The conference is, in this regard, quite representative of the modern Left. Popular left-wing publications churn out articles with titles such as “Why anti-racism must be anti-capitalist” (Tribune), “Oliver Cromwell Cox and the capitalist sources of racism” (Jacobin), “When fighting racism meant fighting economic exploitation” (Jacobin), “Ending climate change requires the end of capitalism” (The Guardian), “Climate change is class struggle” (Jacobin), “The only way to halt climate change is to challenge the logic of capitalism” (New Statesman), “Only class war can stop climate change” (Jacobin), etc., all the time.

It would be tempting to dismiss this all as a childish, immature “socialism means ponies for everyone”-type utopianism. But there clearly is a demand for all this, especially from younger audiences. There clearly is a demand for a unified theory of everything, which gives you at least the illusion that suddenly, everything falls into place, and everything starts to make sense. There clearly is a demand for a “Think Big” utopianism, even if it is, in practice, a remarkably unthinking one, which does a lot of asserting and very little actual thinking.
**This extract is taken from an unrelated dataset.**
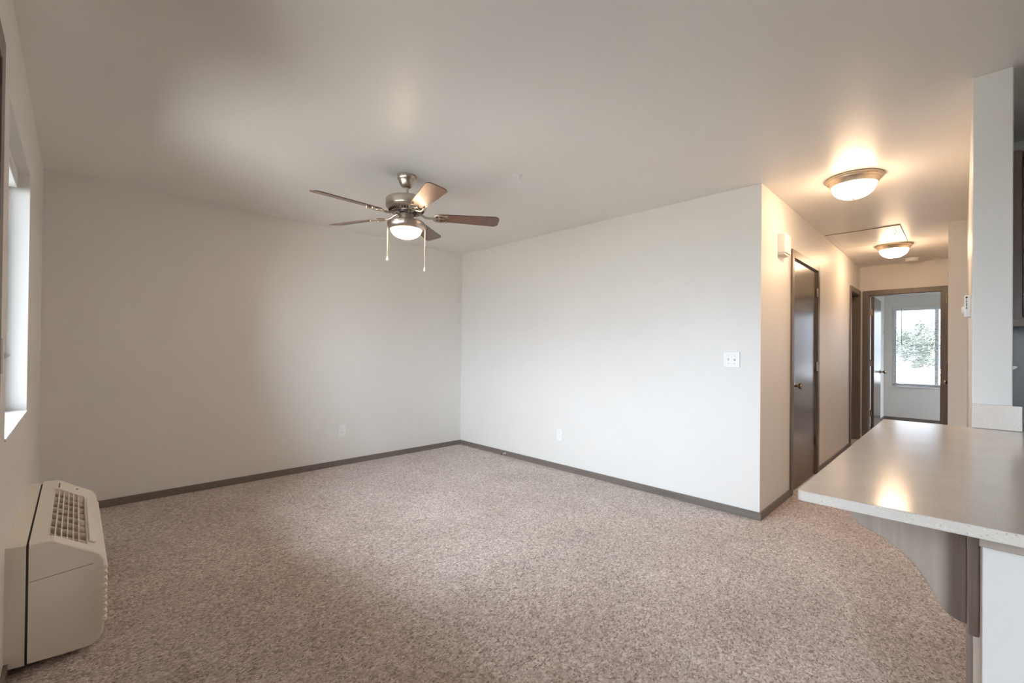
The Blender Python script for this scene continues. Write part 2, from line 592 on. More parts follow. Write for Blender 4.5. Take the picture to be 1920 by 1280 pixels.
# open doorway in the hallway wall
d = sempty('door_3', (LB, (D3[0] + D3[1]) / 2, 0), 'narrow dark framed opening near the end of the hallway wall', 'doorway')
bm = MB()
box(bm, LB, LB + CT, D3[0] - CW, D3[0] + 0.008, 0, D3[3] + CW, 0.003)
box(bm, LB, LB + CT, D3[1] - 0.008, D3[1] + CW, 0, D3[3] + CW, 0.003)
box(bm, LB, LB + CT, D3[0] + 0.008, D3[1] - 0.008, D3[3] - 0.008, D3[3] + CW, 0.003)
obj('door_casing', bm, TRIM, d)
bm = MB()
box(bm, LB - 0.125, LB, D3[0], D3[0] + 0.016, 0, D3[3])
box(bm, LB - 0.125, LB, D3[1] - 0.016, D3[1], 0, D3[3])
box(bm, LB - 0.125, LB, D3[0] + 0.016, D3[1] - 0.016, D3[3] - 0.016, D3[3])
box(bm, LB - 0.075, LB - 0.04, D3[0] + 0.016, D3[0] + 0.027, 0, D3[3] - 0.016)
box(bm, LB - 0.075, LB - 0.04, D3[1] - 0.027, D3[1] - 0.016, 0, D3[3] - 0.016)
obj('door_jamb', bm, TRIM, d)

# bedroom doorway with its door swung open against the wall
d = sempty('door_4', ((D4[0] + D4[1]) / 2, LH, 0), 'dark framed bedroom doorway at the hallway end, its door swung open', 'door')
bm = MB()
box(bm, D4[0] - CW, D4[0] + 0.006, LH - CT, LH, 0, D4[3] + CW, 0.003)
box(bm, D4[1] - 0.006, D4[1] + CW, LH - CT, LH, 0, D4[3] + CW, 0.003)
box(bm, D4[0] + 0.006, D4[1] - 0.006, LH - CT, LH, D4[3] - 0.006, D4[3] + CW, 0.003)
obj('door_casing', bm, TRIM, d)
bm = MB()
box(bm, D4[0] - 0.001, D4[0] + 0.012, LH, LH + 0.12, 0, D4[3])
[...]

Liberals cannot match that, and in my view, should not try to. You could put some plastic spikes on a fox, but it would nonetheless make a very unconvincing hedgehog. And yet, there are some things we will have to learn from the hedgehogs, because at least among the younger generations, the hedgehogs are quite clearly winning. The least we can do is steer clear of an unambitious “cheems mindset”, and move beyond our traditional comfort zones.